◆ **PROBLEM DESCRIPTION**:
Read through the data and count the lines that contain the string "scene"; give only the result.
((
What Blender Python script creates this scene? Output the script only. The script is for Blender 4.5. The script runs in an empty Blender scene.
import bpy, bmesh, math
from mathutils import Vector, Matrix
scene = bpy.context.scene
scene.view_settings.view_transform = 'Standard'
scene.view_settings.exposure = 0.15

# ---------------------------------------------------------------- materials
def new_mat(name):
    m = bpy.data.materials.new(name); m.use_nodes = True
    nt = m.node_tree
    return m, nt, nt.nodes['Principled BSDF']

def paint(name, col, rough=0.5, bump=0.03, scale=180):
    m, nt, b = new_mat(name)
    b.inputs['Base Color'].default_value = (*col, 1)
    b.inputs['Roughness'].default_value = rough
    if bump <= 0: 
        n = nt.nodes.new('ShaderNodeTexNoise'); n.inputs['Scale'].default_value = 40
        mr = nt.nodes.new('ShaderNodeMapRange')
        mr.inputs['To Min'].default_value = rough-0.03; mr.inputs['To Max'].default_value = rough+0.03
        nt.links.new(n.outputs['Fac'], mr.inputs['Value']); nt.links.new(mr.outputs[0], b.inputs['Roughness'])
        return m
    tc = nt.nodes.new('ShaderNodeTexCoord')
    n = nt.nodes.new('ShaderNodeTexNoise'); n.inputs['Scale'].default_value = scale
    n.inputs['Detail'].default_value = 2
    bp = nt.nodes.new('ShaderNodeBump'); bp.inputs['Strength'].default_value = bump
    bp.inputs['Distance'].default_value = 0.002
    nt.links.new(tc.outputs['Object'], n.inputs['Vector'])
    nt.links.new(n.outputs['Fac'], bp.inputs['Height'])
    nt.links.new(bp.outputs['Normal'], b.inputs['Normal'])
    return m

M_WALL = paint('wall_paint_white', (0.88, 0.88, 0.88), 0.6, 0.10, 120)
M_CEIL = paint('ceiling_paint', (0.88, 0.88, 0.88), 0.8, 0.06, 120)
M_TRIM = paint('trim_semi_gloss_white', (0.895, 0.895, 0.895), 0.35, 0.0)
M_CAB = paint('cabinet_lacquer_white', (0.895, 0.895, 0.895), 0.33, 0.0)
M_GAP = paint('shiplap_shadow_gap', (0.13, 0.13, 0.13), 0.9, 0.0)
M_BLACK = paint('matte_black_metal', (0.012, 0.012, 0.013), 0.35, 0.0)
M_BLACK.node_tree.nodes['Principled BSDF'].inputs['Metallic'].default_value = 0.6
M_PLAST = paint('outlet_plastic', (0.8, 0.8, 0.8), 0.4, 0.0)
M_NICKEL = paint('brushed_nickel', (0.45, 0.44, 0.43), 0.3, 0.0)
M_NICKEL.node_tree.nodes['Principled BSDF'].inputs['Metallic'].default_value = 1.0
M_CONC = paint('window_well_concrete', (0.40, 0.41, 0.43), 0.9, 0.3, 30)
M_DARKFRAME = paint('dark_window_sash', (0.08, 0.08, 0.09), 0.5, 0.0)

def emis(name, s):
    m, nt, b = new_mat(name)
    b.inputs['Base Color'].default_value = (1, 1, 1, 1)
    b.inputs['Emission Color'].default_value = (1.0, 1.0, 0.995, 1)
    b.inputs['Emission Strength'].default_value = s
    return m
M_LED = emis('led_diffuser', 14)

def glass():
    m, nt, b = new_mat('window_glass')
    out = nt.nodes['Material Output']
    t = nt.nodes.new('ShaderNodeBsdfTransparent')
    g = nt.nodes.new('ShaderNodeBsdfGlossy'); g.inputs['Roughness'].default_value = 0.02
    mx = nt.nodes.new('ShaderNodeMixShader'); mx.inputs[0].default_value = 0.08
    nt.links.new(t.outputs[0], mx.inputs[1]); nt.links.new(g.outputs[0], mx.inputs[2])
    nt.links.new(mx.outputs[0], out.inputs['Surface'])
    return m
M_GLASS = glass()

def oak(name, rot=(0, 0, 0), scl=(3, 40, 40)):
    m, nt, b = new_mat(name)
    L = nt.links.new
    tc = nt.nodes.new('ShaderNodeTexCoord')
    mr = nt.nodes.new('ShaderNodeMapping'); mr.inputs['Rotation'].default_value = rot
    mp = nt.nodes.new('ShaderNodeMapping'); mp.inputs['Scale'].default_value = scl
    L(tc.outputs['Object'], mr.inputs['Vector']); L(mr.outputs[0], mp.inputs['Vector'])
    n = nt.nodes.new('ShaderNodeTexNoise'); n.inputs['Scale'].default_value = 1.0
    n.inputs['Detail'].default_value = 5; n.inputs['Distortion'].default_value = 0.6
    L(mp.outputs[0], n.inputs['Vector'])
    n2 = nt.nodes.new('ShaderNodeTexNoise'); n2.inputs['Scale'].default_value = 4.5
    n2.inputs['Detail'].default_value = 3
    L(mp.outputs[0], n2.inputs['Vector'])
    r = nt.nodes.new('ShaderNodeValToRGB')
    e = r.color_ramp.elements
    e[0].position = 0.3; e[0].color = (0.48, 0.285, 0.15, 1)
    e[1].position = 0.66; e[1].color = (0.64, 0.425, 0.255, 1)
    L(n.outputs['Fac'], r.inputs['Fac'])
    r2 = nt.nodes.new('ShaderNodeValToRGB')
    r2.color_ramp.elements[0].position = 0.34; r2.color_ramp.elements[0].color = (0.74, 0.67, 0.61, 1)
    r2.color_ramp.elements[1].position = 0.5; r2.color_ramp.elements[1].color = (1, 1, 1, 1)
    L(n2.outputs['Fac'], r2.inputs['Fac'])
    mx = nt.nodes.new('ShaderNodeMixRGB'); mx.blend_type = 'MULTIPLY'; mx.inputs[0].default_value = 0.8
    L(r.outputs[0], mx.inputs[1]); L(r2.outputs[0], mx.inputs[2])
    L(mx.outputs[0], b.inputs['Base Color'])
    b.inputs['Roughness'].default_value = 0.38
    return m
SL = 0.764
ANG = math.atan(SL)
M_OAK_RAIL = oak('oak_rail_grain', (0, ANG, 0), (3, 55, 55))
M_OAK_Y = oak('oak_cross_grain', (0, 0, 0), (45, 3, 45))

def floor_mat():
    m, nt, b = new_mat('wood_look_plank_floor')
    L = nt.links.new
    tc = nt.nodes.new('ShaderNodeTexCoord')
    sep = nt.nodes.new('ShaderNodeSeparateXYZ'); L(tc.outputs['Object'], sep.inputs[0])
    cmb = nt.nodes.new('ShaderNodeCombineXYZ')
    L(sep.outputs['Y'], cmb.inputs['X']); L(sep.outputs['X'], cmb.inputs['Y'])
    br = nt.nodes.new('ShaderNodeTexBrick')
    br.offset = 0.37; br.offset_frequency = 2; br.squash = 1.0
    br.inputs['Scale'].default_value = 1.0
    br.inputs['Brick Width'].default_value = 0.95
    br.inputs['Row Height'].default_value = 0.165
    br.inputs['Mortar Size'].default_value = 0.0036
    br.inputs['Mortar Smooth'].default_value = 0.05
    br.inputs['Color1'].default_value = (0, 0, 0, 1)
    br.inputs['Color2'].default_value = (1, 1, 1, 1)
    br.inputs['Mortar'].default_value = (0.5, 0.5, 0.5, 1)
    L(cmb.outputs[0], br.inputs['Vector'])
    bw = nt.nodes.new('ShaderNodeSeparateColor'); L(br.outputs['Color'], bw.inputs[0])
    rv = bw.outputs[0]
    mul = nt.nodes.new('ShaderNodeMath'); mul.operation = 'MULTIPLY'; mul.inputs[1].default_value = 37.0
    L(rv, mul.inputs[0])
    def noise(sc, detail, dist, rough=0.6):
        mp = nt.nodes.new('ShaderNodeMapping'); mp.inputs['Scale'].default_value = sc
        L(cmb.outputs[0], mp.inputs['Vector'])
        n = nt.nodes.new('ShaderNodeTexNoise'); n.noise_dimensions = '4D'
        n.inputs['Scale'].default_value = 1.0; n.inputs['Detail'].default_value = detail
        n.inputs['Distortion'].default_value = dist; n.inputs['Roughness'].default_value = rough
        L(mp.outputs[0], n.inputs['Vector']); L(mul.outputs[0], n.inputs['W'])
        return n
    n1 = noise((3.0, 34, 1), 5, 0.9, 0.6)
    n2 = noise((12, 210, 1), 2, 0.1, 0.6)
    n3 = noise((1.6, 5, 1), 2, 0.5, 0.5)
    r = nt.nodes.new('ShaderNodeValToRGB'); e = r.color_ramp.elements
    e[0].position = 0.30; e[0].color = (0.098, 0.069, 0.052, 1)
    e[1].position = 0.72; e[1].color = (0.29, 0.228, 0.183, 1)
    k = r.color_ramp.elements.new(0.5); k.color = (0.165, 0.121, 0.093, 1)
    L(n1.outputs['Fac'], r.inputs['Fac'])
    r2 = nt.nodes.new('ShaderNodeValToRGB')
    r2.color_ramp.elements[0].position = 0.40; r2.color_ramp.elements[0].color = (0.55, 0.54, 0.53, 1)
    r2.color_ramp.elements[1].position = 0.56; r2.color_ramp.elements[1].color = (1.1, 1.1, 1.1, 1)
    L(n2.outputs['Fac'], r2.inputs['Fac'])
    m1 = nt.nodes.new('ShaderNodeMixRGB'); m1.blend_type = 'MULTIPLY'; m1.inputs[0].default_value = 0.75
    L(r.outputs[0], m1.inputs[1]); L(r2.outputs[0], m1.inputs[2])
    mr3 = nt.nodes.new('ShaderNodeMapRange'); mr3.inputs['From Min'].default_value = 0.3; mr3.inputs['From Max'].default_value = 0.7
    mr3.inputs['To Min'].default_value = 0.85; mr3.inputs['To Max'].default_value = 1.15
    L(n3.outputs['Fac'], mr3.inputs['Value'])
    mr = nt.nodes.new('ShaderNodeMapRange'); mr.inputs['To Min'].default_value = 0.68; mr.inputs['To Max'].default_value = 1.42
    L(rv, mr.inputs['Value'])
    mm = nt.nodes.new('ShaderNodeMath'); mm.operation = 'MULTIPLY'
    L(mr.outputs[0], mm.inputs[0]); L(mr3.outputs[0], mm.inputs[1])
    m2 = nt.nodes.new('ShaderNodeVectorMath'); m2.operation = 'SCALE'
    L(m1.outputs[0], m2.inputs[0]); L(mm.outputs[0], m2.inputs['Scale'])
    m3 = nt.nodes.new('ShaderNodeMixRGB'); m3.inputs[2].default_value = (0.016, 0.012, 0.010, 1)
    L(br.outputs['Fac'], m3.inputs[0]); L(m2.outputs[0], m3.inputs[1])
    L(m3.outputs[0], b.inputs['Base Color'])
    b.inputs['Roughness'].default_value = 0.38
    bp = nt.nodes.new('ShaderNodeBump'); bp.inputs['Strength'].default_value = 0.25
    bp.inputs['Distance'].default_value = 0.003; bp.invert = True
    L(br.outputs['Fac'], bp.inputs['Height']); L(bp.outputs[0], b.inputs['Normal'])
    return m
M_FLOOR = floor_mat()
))
◆ **RESULT BELOW**:
4